The lines from the top of the material through the line with "return PL_.hit(px, py, off)" are to be set down exactly. Leave the pictures out.
(begin)
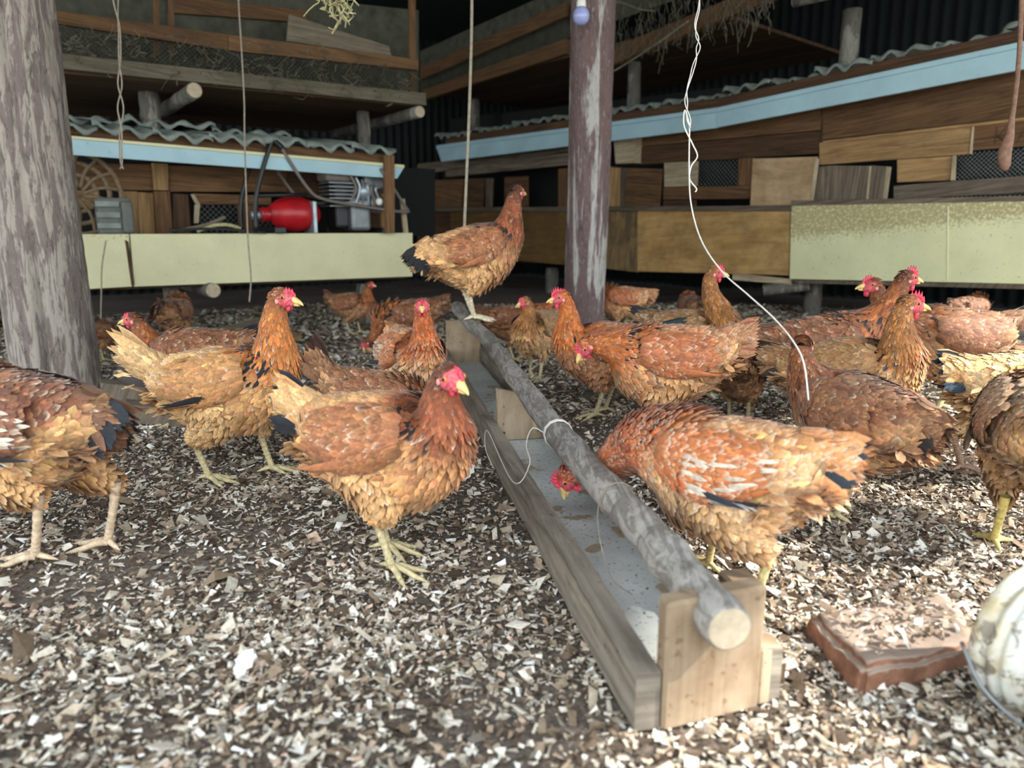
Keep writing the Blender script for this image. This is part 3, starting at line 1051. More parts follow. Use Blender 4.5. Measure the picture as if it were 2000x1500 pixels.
string('hanging_wire', [(1347, 240), (1346, 330), (1350, 400), (1370, 470), (1410, 530), (1460, 575), (1510, 620), (1548, 665), (1570, 710), (1579, 782)],
       [1.62, 1.62, 1.6, 1.56, 1.5, 1.44, 1.38, 1.33, 1.3, 1.29], 0.0017, 'wire', 'long thin white wire sweeping down right in front of the brown hens', 'wire', 70)
o = string('hanging_rope', [(1998, -120), (1994, 40), (1988, 140), (1976, 240), (1965, 330)], [2.3] * 5, 0.007, 'rope', 'frayed brown rope at the right edge in front of wire mesh', 'rope', 30)
o2 = tube('frayed_end', smooth_pts([P(1978, 215, 2.28), P(1972, 265, 2.28), P(1962, 300, 2.28), P(1964, 333, 2.28)], 10), [.006, .008, .010, .013, .016, .018, .019, .018, .015, .006], 'rope', o, seg=8)

# dried root tuft at the top
rt = empty('dried_root_tuft', tuple(P(655, 5, 2.3)), 0, 'pale tangled dry root tuft dangling at the top centre left', 'dried plant')
lst = []
rr = random.Random(9)
for i in range(46):
    p = Vector((rr.uniform(-.035, .035), rr.uniform(-.02, .02), rr.uniform(-.01, .05)))
    pts = [p]
    for k in range(5):
        pts.append(pts[-1] + Vector((rr.uniform(-.018, .018), rr.uniform(-.01, .01), rr.uniform(-.024, .010))))
    lst.append((pts, rr.uniform(.0016, .0034)))
lst.append(([Vector((0, 0, 0)), Vector((0.02, 0, -.04)), Vector((.0, 0, -.07)), Vector((-.015, 0, -.09))], .003))
multi_tube('roots', lst, 'straw', rt, seg=4)
tube('stem', [Vector((0, 0, .02)), Vector((.01, 0, .3)), Vector((0, 0, RZ - rt.location.z))], 0.004, 'straw', rt, seg=5)


# ------------------------------------------------------------------ things on the left coop shelf
def on_shelf(px, py, off):
    return PL_.hit(px, py, off)


ax = PL_.d; nx = PL_.n
# generator
gp = on_shelf(640, 456, 0.10)
gp.z = PL_.hit(640, 457, 0).z
ang = math.atan2(ax.y, ax.x)
gen = empty('generator', tuple(gp), ang, 'red portable engine with black tube frame on the left coop shelf', 'engine')
S = 1 / 290.0    # metres per pixel at that distance


def gl(px, py, d=0.0):
    return Vector(((px - 640) * S * 1.12, d, (456 - py) * S))


def sphere_obj(name, c, r, mat, parent, seg=14, rings=9):
    V, Fc = [], []
    for i in range(rings + 1):
        th = math.pi * i / rings
        for j in range(seg):
            a = 2 * math.pi * j / seg
            V.append((c[0] + r[0] * math.sin(th) * math.cos(a), c[1] + r[1] * math.sin(th) * math.sin(a), c[2] + r[2] * math.cos(th)))
    for i in range(rings):
        for j in range(seg):
            a = i * seg + j; b_ = i * seg + (j + 1) % seg
            Fc.append((a, a + seg, b_ + seg, b_))
    return mesh_obj(name, V, Fc, M[mat] if isinstance(mat, str) else mat, parent, smooth=True)


def rbox(name, c, s, mat, parent, bev=0.01):
    x, y, z = s[0] / 2, s[1] / 2, s[2] / 2
    fr = [Vector((c[0] - x, c[1] - y, c[2] + z)), Vector((c[0] + x, c[1] - y, c[2] + z)), Vector((c[0] + x, c[1] - y, c[2] - z)), Vector((c[0] - x, c[1] - y, c[2] - z))]
    bk = [p + Vector((0, s[1], 0)) for p in fr]
    o = box8(name, fr, bk, M[mat], parent)
    if bev:
        md = o.modifiers.new('b', 'BEVEL'); md.width = bev; md.segments = 3
    return o


sphere_obj('fuel_tank', gl(592, 425, 0.0), (.15, .10, .095), 'red_paint', gen)
tube('tank_neck', [gl(562, 425), gl(545, 427)], .038, 'red_paint', gen, 12)
tube('tank_cap', [gl(545, 427), gl(532, 428)], .022, 'alu', gen, 12)
rbox('band', gl(612, 430, -.03), (.02, .16, .17), 'alu', gen, .004)
rbox('engine_block', gl(665, 410, .03), (.13, .16, .26), 'black', gen, .02)
for i in range(7):
    rbox('cooling_fin', gl(655, 376 + i * 6, -.02), (.15, .15, .006), 'steel', gen, 0)
rbox('air_filter', gl(655, 358, 0), (.16, .15, .11), 'tube_grey', gen, .02)
sphere_obj('carburettor', gl(690, 388, -.06), (.06, .05, .05), 'alu', gen)
sphere_obj('recoil_cover', gl(712, 405, -.06), (.05, .03, .05), 'steel', gen)
sphere_obj('knob', gl(712, 404, -.10), (.022, .02, .022), 'socket', gen)
rbox('muffler', gl(712, 372, .02), (.13, .12, .09), 'steel', gen, .02)
rbox('crankcase', gl(684, 425, -.02), (.12, .14, .18), 'steel', gen, .02)
for k in range(6):
    tube('pipe', smooth_pts([gl(668 + 9 * k, 362 + 4 * k, -.09), gl(676 + 6 * k, 385, -.10), gl(664 + 11 * k, 412, -.08)], 8), .008, 'alu' if k % 2 else 'tube_grey', gen, 6)
for d in (-.13, .13):
    tube('frame', smooth_pts([gl(527, 452, d), gl(530, 400, d), gl(553, 326, d), gl(560, 322, d), gl(568, 330, d)], 18), .012, 'black', gen, 8)
    tube('frame', smooth_pts([gl(568, 330, d), gl(600, 385, d), gl(622, 402, d), gl(680, 412, d), gl(750, 420, d), gl(748, 408, d), gl(712, 352, d)], 30), .009, 'tube_grey', gen, 8)
tube('frame', [gl(528, 400, -.13), gl(600, 396, -.13)], .010, 'black', gen, 8)
tube('frame', [gl(560, 323, -.13), gl(560, 323, .13)], .010, 'black', gen, 8)
for px in (560, 720):
    rbox('foot', gl(px, 450, 0), (.06, .26, .03), 'black', gen, .004)

# woven wheel, crate, sticks
wp = on_shelf(160, 456, 0.12); wp.z = PL_.hit(160, 458, 0).z
wh = empty('woven_wheel', tuple(wp), ang, 'dusty woven openwork wheel leaning at the left end of the shelf', 'wheel')
for r_ in (.19, .14, .085):
    pts = [Vector((r_ * math.cos(a), 0.03, .19 + r_ * math.sin(a))) for a in np.linspace(0, 2 * math.pi, 30)]
    tube('ring', pts, .012, 'wicker', wh, 6, cap=False)
for k in range(14):
    a = 2 * math.pi * k / 14
    tube('spoke', smooth_pts([Vector((.03 * math.cos(a), .03, .19 + .03 * math.sin(a))), Vector((.11 * math.cos(a + .25), .02, .19 + .11 * math.sin(a + .25))), Vector((.19 * math.cos(a + .1), .03, .19 + .19 * math.sin(a + .1)))], 8), .009, 'wicker', wh, 6)
cpn = on_shelf(216, 457, 0.1); cpn.z = PL_.hit(216, 458, 0).z
cr = empty('slotted_box', tuple(cpn), ang, 'small grey slotted box beside the woven wheel on the shelf', 'box')
rbox('body', (0.02, 0, .085), (.14, .14, .17), 'crate', cr, .012)
for k in range(3):
    rbox('slat', (-0.01, -.075, .04 + .05 * k), (.10, .012, .026), 'roofing', cr, .003)
rbox('side_cheek', (.07, -.02, .08), (.05, .16, .15), 'crate', cr, .015)
zs = PL_.hit(500, 457, 0).z
stk = [('stick', [(350, 450), (400, 440), (440, 424)], .010, 'wood_grey', 'grey stick lying slanted on the shelf under the mesh window', 'stick', .12),
       ('bent_cane', [(385, 452), (420, 440), (450, 440), (470, 447)], .010, 'straw', 'pale bent cane arched over the shelf edge', 'cane', .08),
       ('cable', [(330, 450), (400, 447), (460, 449), (520, 459)], .007, 'black', 'black cable lying along the shelf edge of left coop', 'cable', -.02)]
for nm, pts, r_, mt, lab, ct, off in stk:
    pp = [PL_.hit(x, y, off) for x, y in pts]
    for p in pp: p.z = max(p.z, zs + r_)
    tag(tube(nm, smooth_pts(pp, 16), r_, mt, seg=7), lab, ct)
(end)
Solution for this problem.
Keep writing the Blender script for this image. This is part 3, starting at line 1051. More parts follow. Use Blender 4.5. Measure the picture as if it were 2000x1500 pixels.
string('hanging_wire', [(1347, 240), (1346, 330), (1350, 400), (1370, 470), (1410, 530), (1460, 575), (1510, 620), (1548, 665), (1570, 710), (1579, 782)],
       [1.62, 1.62, 1.6, 1.56, 1.5, 1.44, 1.38, 1.33, 1.3, 1.29], 0.0017, 'wire', 'long thin white wire sweeping down right in front of the brown hens', 'wire', 70)
o = string('hanging_rope', [(1998, -120), (1994, 40), (1988, 140), (1976, 240), (1965, 330)], [2.3] * 5, 0.007, 'rope', 'frayed brown rope at the right edge in front of wire mesh', 'rope', 30)
o2 = tube('frayed_end', smooth_pts([P(1978, 215, 2.28), P(1972, 265, 2.28), P(1962, 300, 2.28), P(1964, 333, 2.28)], 10), [.006, .008, .010, .013, .016, .018, .019, .018, .015, .006], 'rope', o, seg=8)

# dried root tuft at the top
rt = empty('dried_root_tuft', tuple(P(655, 5, 2.3)), 0, 'pale tangled dry root tuft dangling at the top centre left', 'dried plant')
lst = []
rr = random.Random(9)
for i in range(46):
    p = Vector((rr.uniform(-.035, .035), rr.uniform(-.02, .02), rr.uniform(-.01, .05)))
    pts = [p]
    for k in range(5):
        pts.append(pts[-1] + Vector((rr.uniform(-.018, .018), rr.uniform(-.01, .01), rr.uniform(-.024, .010))))
    lst.append((pts, rr.uniform(.0016, .0034)))
lst.append(([Vector((0, 0, 0)), Vector((0.02, 0, -.04)), Vector((.0, 0, -.07)), Vector((-.015, 0, -.09))], .003))
multi_tube('roots', lst, 'straw', rt, seg=4)
tube('stem', [Vector((0, 0, .02)), Vector((.01, 0, .3)), Vector((0, 0, RZ - rt.location.z))], 0.004, 'straw', rt, seg=5)


# ------------------------------------------------------------------ things on the left coop shelf
def on_shelf(px, py, off):
    return PL_.hit(px, py, off)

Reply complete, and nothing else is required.